Tobin earned a Bachelor of Fine Arts degree in studio art with a concentration in painting and drawing from JMU. This past May, she earned a Master of Theological Studies degree from Duke University where she concentrated on relating Christian practice to art theory. Tobin hopes to "be a part, in some way, of exploring Christian symbols that are Asian."

Honors course leads to new expression

When Tobin came to JMU in 2002 she had been focusing on drawing figures. After taking an experimental Honors Program course taught by mathematics professor Dave Pruett, Tobin began to explore ways of expressing the "rhythms of the universe and how everything is interconnected." She began to create symbols of that interconnectedness by using patterns that were "symmetrical yet intricate and mathematical yet decorative."

These patterns began to coalesce as mandalas – circle and square patterns – that are used as centering devises in many traditions. What makes them specifically Christian for Tobin is the center of the picture and what prayerfully becomes the center for the viewer who contemplates the mandala. For Tobin, everything in the universe finds its place in the pattern in Christ. The brightly colored decorative patterns show "how the universe is put together in an orderly and beautiful way – unity within multiplicity," explains Tobin.

Tobin has continued to develop mandalas and is currently focusing on texture and color. Instead of allowing structure to dominate, Tobin tries to create a sense of transparency and a feeling of suspension in patterns and colors whose intensity ebbs and flows.
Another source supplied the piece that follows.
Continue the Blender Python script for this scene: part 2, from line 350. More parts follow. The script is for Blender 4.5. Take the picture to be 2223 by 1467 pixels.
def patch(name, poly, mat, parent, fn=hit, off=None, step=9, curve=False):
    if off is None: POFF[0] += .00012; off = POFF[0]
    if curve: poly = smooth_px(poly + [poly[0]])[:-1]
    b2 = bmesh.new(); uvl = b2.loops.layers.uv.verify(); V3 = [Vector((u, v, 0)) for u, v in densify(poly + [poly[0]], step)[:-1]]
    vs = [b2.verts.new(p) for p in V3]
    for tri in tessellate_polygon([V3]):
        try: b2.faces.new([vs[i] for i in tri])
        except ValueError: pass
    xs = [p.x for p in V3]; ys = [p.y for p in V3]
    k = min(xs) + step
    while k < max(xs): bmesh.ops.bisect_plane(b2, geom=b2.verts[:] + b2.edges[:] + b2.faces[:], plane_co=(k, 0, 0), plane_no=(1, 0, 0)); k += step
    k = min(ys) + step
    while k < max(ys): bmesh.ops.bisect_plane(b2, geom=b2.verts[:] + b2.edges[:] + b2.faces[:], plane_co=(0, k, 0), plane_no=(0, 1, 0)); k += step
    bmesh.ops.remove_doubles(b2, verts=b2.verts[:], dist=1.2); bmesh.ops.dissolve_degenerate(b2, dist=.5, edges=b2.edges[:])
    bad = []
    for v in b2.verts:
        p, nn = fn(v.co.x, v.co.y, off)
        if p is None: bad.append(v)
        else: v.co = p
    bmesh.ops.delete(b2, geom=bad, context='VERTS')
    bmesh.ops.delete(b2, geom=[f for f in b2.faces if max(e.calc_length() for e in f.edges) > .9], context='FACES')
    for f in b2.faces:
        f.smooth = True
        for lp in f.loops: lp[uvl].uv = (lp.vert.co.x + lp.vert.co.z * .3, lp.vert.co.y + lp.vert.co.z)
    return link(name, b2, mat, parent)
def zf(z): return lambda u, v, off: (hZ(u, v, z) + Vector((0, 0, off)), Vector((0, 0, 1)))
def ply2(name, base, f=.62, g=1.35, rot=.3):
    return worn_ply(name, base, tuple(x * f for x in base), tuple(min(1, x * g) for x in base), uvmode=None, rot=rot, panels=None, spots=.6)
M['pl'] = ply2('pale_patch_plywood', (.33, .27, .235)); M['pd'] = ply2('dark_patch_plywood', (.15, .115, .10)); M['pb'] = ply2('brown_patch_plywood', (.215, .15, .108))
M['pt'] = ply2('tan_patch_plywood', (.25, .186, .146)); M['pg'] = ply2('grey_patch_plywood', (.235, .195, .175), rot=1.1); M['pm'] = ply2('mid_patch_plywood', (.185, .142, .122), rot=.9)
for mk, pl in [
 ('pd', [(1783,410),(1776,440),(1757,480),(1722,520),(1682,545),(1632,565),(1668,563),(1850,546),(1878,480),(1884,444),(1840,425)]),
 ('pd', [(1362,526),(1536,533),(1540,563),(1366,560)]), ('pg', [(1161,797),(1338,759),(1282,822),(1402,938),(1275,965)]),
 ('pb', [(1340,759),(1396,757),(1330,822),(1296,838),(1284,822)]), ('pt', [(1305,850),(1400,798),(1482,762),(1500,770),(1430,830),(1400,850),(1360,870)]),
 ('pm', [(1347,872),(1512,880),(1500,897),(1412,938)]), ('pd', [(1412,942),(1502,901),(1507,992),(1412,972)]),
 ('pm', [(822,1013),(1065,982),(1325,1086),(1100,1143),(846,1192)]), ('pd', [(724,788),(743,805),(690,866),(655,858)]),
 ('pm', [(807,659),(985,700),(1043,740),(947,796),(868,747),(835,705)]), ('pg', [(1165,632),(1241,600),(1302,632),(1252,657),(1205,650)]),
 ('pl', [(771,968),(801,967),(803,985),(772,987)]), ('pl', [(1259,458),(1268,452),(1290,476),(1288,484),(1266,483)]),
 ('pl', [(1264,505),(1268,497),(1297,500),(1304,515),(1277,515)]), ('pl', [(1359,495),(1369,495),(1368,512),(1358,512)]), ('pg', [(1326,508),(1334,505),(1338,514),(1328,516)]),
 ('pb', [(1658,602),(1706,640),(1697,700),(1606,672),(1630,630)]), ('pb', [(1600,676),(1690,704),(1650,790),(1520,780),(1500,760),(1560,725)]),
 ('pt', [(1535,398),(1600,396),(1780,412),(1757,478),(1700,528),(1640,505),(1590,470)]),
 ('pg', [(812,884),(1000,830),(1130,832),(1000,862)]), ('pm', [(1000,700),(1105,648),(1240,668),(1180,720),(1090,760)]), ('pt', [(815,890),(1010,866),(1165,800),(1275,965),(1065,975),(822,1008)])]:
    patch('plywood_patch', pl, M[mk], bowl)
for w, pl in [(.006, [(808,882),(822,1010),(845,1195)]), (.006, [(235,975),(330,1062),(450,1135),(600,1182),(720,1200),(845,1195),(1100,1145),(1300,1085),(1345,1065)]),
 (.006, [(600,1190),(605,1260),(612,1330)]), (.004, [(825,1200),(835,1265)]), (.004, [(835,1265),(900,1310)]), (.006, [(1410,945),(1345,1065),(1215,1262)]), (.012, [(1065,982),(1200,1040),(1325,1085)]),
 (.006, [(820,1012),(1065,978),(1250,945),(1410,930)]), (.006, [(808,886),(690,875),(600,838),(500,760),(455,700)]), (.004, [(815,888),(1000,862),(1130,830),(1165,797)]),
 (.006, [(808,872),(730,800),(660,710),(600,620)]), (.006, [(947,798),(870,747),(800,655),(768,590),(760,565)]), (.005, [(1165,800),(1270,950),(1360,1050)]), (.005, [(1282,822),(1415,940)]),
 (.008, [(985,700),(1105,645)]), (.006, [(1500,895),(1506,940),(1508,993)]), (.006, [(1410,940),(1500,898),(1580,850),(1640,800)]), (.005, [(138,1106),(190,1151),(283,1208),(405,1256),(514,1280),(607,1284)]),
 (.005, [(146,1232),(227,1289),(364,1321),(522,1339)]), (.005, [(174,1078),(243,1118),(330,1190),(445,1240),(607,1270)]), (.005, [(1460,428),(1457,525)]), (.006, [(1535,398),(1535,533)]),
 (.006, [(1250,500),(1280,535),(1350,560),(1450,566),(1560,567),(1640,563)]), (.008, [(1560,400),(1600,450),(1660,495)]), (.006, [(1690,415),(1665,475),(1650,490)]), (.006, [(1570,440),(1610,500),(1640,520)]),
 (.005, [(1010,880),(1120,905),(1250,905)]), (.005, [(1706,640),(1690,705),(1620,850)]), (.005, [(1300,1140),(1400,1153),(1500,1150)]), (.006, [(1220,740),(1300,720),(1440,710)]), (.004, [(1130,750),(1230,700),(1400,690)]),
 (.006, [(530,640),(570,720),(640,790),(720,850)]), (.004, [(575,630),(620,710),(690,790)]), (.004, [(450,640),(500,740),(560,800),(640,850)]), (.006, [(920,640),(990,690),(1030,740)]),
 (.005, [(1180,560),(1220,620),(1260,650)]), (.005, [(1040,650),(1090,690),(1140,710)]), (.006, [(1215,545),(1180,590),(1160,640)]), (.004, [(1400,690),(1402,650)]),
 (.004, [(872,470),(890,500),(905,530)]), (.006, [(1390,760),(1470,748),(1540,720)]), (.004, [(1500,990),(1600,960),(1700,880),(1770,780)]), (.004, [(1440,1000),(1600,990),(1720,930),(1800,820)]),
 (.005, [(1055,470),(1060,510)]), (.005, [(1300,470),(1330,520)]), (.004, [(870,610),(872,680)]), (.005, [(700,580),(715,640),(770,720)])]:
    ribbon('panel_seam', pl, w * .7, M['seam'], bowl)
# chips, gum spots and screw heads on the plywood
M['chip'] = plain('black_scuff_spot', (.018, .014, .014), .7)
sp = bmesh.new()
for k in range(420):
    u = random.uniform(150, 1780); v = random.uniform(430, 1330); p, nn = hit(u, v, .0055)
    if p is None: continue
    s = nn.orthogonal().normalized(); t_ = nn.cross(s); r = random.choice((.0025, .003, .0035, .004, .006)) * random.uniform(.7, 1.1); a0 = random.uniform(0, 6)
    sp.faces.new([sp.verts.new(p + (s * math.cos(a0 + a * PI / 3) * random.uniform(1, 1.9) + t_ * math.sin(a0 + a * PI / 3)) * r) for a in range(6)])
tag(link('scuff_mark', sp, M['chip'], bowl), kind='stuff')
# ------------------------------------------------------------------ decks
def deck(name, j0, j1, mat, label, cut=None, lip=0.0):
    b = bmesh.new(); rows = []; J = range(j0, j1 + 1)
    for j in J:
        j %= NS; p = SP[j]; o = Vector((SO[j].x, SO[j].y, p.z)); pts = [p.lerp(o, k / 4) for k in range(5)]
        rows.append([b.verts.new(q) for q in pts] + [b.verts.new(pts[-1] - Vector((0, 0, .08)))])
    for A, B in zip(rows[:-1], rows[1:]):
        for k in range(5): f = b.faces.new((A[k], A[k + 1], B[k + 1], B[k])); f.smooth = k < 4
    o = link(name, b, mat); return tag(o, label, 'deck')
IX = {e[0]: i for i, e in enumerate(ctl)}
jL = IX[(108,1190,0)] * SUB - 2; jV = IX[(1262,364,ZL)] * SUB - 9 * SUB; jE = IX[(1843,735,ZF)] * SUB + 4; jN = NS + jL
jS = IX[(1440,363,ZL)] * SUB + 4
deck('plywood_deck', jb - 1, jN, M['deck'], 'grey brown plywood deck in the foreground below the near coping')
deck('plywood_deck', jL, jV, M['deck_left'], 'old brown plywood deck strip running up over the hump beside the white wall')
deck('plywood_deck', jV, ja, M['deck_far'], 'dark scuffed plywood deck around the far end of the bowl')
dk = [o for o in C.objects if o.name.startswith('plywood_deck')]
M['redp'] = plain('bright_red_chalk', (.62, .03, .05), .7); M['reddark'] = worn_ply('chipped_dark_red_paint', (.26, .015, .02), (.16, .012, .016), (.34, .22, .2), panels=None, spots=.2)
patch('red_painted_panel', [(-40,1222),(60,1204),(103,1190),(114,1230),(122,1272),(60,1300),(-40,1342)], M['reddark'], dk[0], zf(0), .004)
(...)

Tobin's current works, like the one at left titled Tracey's Mandala, include more Buddhist, Thai and Asian influences. Tobin enjoys creating art in the studio space in her new home in Harrisonburg.

Tobin's current works, like this one titled Tracey's Mandala, include more Buddhist, Thai and Asian influences. Tobin enjoys creating art in the studio space in her new home in Harrisonburg.

JMU's strong commitment to the arts

Tobin says the JMU art department and her professors taught her to take her goals and ambitions seriously. "The art school has a lot of fabulous facilities such as printmaking. I really learned a craft," she says. Her former printmaking professor, Jack McCaslin, described Tobin as "easily on par with JMU's best graduate program students." Participation in undergraduate student shows and exhibits helped Tobin learn how to present and discuss her work. At JMU, Tobin received the David Diller Senior Art Achievement Award and studied art and religion abroad in Oxford, a move that put her on the path to graduate school.

"Many schools around the country are waking up to the value of the arts, but so often offer no more than lip-service," says Tobin. "It's exciting to see JMU's strong commitment to the arts taking shape in the new performing arts facility. This center will be an asset to not only students, but to the broader community. It will enhance students outside of the arts disciplines because their participation in the arts will also enrich their areas of study."